«Я увольняюсь», – сказал я однажды моему шефу.
«У тебя крыша поехала, Джек? В этом году ты будешь участвовать в распределении прибыли. Мы можем перебить любое предложение конкурентов. К кому ты уходишь?»
«Ни к кому, Дэн. То есть я иду работать учителем в школу».
«Когда в следующий раз увидишь свою матушку, передай ей от моего имени, что она воспитала придурка. Боже мой! Ну ты и пожалеешь об этом! В
Нью-Йорке нет школ, здесь есть загоны для заблудших овец. Преподавание – блеф, социальный проект для неудачников, которые ни на что другое не способны!»
В последующие дни я общался с моими коллегами по рекламному делу. Их презрение только укрепило мою решимость; речные пароходы и поезда Мононгаэлы не давали мне покоя. Заниматься чем-то не абсурдным было для меня гораздо важнее очередной вечеринки или нового поступления на мой банковский счет.
Итак, я стал учителем, выходящим на замену в средних общеобразовательных школах, находящихся на территории между нынешним Центром имени Линкольна и Колумбийским университетом, моей alma mater, и между Гарлемом и Южным Бронксом. По истечении трех месяцев убогие условия труда, уродливые помещения, рваные учебники, постоянные мелкие придирки руководства, звонки, зуммеры, отвратительная еда в учительских столовых, мятая одежда, необъяснимое отсутствие разговоров о детях между учителями (и по сей день, после двадцати шести лет преподавания, я могу честно сказать, что ни разу не слышал ни в одной учительской комнате, где мне доводилось бывать, развернутого разговора о детях или о педагогике) практически доконали меня.
В первый же день моей учительской карьеры на меня напал мальчик, размахивающий над головой стулом. Случилось это в печально известной средней школе Уодлей, расположенной на Сто тринадцатой улице. Меня привели в восьмой класс на урок машинописи – семьдесят пять учеников и столько же пишущих машинок – с одним-единственным наказом: «Ни под каким предлогом не разрешать им печатать. У вас нет соответствующей лицензии. Это понятно?» Именно так инструктировал меня мужчина по фамилии Бэш.
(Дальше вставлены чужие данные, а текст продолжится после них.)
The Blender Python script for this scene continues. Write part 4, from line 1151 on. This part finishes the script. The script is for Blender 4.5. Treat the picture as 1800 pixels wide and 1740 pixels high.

Не прошло и шестидесяти секунд с того момента, когда я закрыл дверь и сказал, что печатать нельзя, как сто пятьдесят рук пробрались под чехлы машинок и начали тюкать. Ну конечно же, не все сразу – это было бы слишком просто. Сначала три машинки застучали справа сзади. Так, быстро, кто зачинщик? Я бросаюсь туда с криком «Прекратить!», но в то же мгновение за моей спиной начинают стучать три другие машинки. Крутясь во все стороны, как это может только молодой человек, я сумел поймать с поличным одного маленького мальчика. Тогда, под настоящую симфонию стучащих пишущих машинок, звоночков перекидываемых валиков, я выволок его из-за парты и громогласно заявил, что показательно накажу этого негодяя.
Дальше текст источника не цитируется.